[Task description] Review the lines that follow and copy each one that contains the word "picture".

[Data provided]
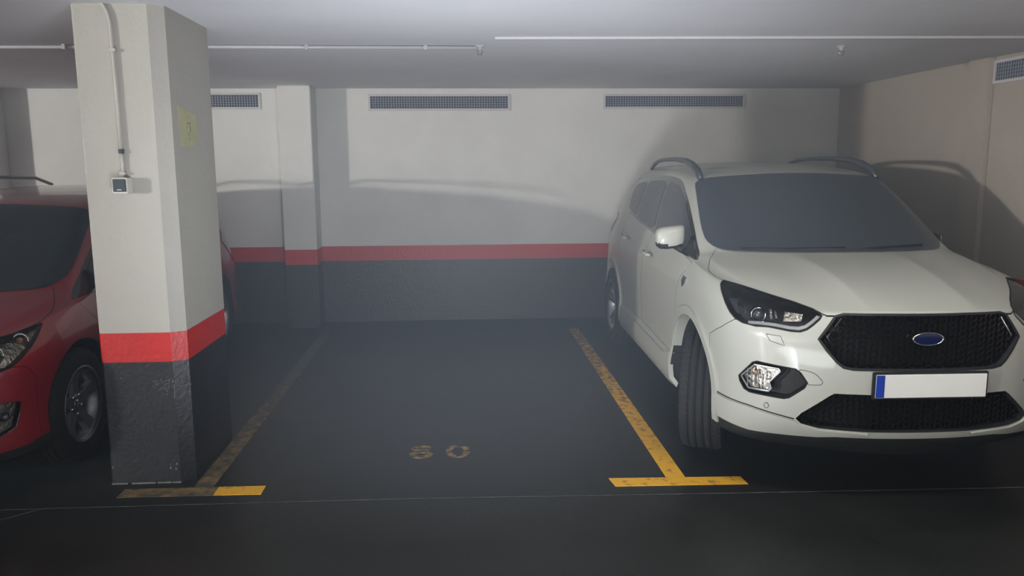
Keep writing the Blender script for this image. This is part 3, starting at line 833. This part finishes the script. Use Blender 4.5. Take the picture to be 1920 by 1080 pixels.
# outlines on the white car, local metres (left side of the picture is negative x)
HL = [(-0.767, 0.648, 1.006), (-0.702, 0.533, 0.994), (-0.619, 0.387, 0.973), (-0.536, 0.263, 0.953), (-0.479, 0.174, 0.934), (-0.462, 0.130, 0.920), (-0.459, 0.117, 0.910), (-0.47, 0.112, 0.894), (-0.499, 0.114, 0.866), (-0.526, 0.119, 0.844), (-0.552, 0.129, 0.832), (-0.59, 0.149, 0.831), (-0.677, 0.207, 0.842), (-0.726, 0.246, 0.838), (-0.772, 0.3, 0.845), (-0.797, 0.344, 0.859), (-0.81, 0.389, 0.883), (-0.815, 0.45, 0.918), (-0.807, 0.554, 0.968), (-0.795, 0.609, 0.993)]
FOG = [(-0.783, 0.297, 0.58), (-0.737, 0.237, 0.661), (-0.721, 0.222, 0.67), (-0.57, 0.117, 0.655), (-0.549, 0.106, 0.637), (-0.522, 0.091, 0.594), (-0.533, 0.095, 0.568), (-0.594, 0.125, 0.513), (-0.614, 0.137, 0.506), (-0.745, 0.246, 0.51), (-0.764, 0.269, 0.521), (-0.779, 0.291, 0.555)]
FOGLENS = [(-0.774, 0.288, 0.582), (-0.731, 0.23, 0.650), (-0.640, 0.155, 0.646), (-0.634, 0.151, 0.636), (-0.673, 0.178, 0.576), (-0.666, 0.172, 0.546), (-0.675, 0.179, 0.531), (-0.748, 0.254, 0.530)]
g_half = [(-.0, .035, .929), (-.2, .05, .929), (-.372, .085, .926), (-.408, .092, .914), (-.482, .091, .805), (-.446, .079, .75), (-.405, .062, .70), (-.375, .05, .675), (-.33, .038, .667), (-.15, .015, .667)]
GR = g_half[1:]+[(-x, y, z) for x, y, z in g_half[:0:-1]]
l_half = [(-.2, .02, .552), (-.408, .05, .552), (-.430, .056, .538), (-.539, .101, .445), (-.561, .115, .413), (-.537, .107, .390), (-.463, .081, .374), (-.25, .041, .366)]
LG = l_half+[(-x, y, z) for x, y, z in l_half[::-1]]
wsh = [(0, 1.703, 1.551), (-.15, 1.705, 1.549), (-0.297, 1.714, 1.541), (-0.45, 1.74, 1.528), (-0.576, 1.772, 1.512), (-0.608, 1.80, 1.497), (-0.628, 1.805, 1.480), (-0.666, 1.575, 1.365), (-0.692, 1.408, 1.265), (-0.703, 1.303, 1.207), (-0.705, 1.222, 1.168), (-0.68, 1.137, 1.138), (-0.631, 1.073, 1.121), (-0.575, 1.029, 1.116), (-0.357, 0.95, 1.114), (-.18, .925, 1.115), (0, 0.917, 1.117)]
WSH = wsh[1:-1]; WINDSHIELD = wsh + [(-x, y, z) for x, y, z in WSH[::-1]]
DLO = [(-0.792, 1.072, 1.063), (-0.801, 1.109, 1.060), (-0.812, 1.487, 1.076), (-.80, 1.9, 1.10), (-0.797, 2.329, 1.128), (-0.787, 2.932, 1.180), (-0.775, 3.244, 1.212), (-.765, 3.40, 1.235), (-0.759, 3.45, 1.27), (-0.669, 3.60, 1.43), (-0.649, 3.53, 1.475), (-.645, 3.3, 1.50), (-0.635, 2.785, 1.525), (-0.626, 2.458, 1.527), (-0.633, 2.181, 1.515), (-0.646, 2.014, 1.488), (-0.69, 1.697, 1.373), (-0.718, 1.48, 1.264), (-0.751, 1.252, 1.137), (-0.778, 1.111, 1.077)]
def side_poly(pts2): return [(-.85, u, w) for u, w in pts2]
FRONT_GLASS = side_poly([(1.36, 1.088), (1.9, 1.112), (2.24, 1.134), (2.34, 1.40), (2.385, 1.512), (2.18, 1.503), (2.02, 1.476), (1.70, 1.362), (1.50, 1.262), (1.36, 1.185)])
SAIL = side_poly([(1.095, 1.070), (1.335, 1.086), (1.335, 1.166), (1.25, 1.125)])
REAR_GLASS = side_poly([(2.285, 1.138), (2.93, 1.192), (2.97, 1.198), (3.02, 1.36), (3.05, 1.492), (2.785, 1.510), (2.43, 1.513), (2.375, 1.36)])
QUARTER_GLASS = side_poly([(3.01, 1.203), (3.24, 1.226), (3.40, 1.250), (3.43, 1.275), (3.56, 1.42), (3.52, 1.46), (3.3, 1.485), (3.09, 1.492), (3.06, 1.36)])
HOOD = [(0, .028), (-.12, .034), (-.25, .05), (-.38, .083), (-.44, .108), (-.459, .125), (-.478, .165), (-.536, .258), (-.619, .382), (-.702, .528), (-.767, .643), (-.790, .72), (-.794, .81), (-.787, .87), (-.747, .985), (-.688, 1.099), (-.668, 1.118), (-.628, 1.062), (-.573, 1.020), (-.357, .942), (-.18, .917), (0, .909)]
HOODP = HOOD + [(-x, y) for x, y in HOOD[-2:0:-1]]
BUMP = [(-.2, .10), (-.2, .930), (.06, .930), (.12, .912), (.343, .852), (.418, .803), (.55, .737), (.55, .10)]
FDOOR = [(1.245, .50), (1.245, .86), (1.20, .95), (1.09, 1.045), (1.30, 1.066), (1.9, 1.092), (2.285, 1.120), (2.30, .95), (2.285, .47), (1.27, .45)]
RDOOR = [(2.296, .47), (2.311, .95), (2.296, 1.120), (2.93, 1.172), (3.30, 1.208), (3.34, 1.10), (3.27, .92), (3.13, .80), (3.06, .62), (3.03, .47)]
nHL = (-.52, -.80, .28); nF = (0, -1, 0); nFOG = (-.55, -.83, 0); nS = (-1, 0, .12); nWS = (0, -.52, .85)
WF = dict(paint='white_paint', zf=lambda w: w, arch_r=.425, arches=[(.905, .345), (3.60, .345)], gap=.0032,
          sym=lambda p: True,
          recess=[(GR, nF, .1, .085, 2, .975), (LG, nF, .1, .10, 2, .975), (HL, nHL, .07, .13, 3, .88), (FOG, nFOG, .06, .06, 2, .92)],
          panels=[('hood', 2, HOODP, .80, 1.3, None), ('front_bumper', 0, BUMP, -1.2, 1.2, None)]
          + [('front_door', 0, FDOOR, a, b, None) for a, b in ((-1.1, -.70), (.70, 1.1))]
          + [('rear_door', 0, RDOOR, a, b, None) for a, b in ((-1.1, -.70), (.70, 1.1))])
white = thing('suv', 'white compact suv with roof rails parked nose out against the right wall', 'car', (CAR_X, CAR_Y, 0), CAR_R)
build_car(white, WS, REFW, WF)
RW = REFW
def both(fn, *a, **k):
    fn(*a, mirror=False, **k); fn(*a, mirror=True, **k)
patch('windshield', round_poly(WINDSHIELD, .3, 1), nWS, RW, 'window', white, .006, .02, .008)
for lab, o_, gm in (('window_surround', DLO, 'gloss_black'),):
    both(patch, lab, round_poly(o_, .3, 1), nS, RW, gm, white, .0015, .035, .004)
both(patch, 'front_window', round_poly(FRONT_GLASS, .3, 1), nS, RW, 'window', white, .0035, .035, .004)
both(patch, 'rear_window', round_poly(REAR_GLASS, .3, 1), nS, RW, 'window', white, .0035, .035, .004)
both(patch, 'quarter_window', round_poly(QUARTER_GLASS, .3, 1), nS, RW, 'window', white, .0035, .035, .004)
both(patch, 'mirror_sail', SAIL, nS, RW, 'black_plastic', white, .004, .03, .004)
patch('sunroof', [(-.40, 2.18, 1.6), (.40, 2.18, 1.6), (.42, 3.05, 1.6), (-.42, 3.05, 1.6)], (0, 0, 1), RW, 'window', white, .003, .05, .005)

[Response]
Keep writing the Blender script for this image. This is part 3, starting at line 833. This part finishes the script. Use Blender 4.5. Take the picture to be 1920 by 1080 pixels.
# outlines on the white car, local metres (left side of the picture is negative x)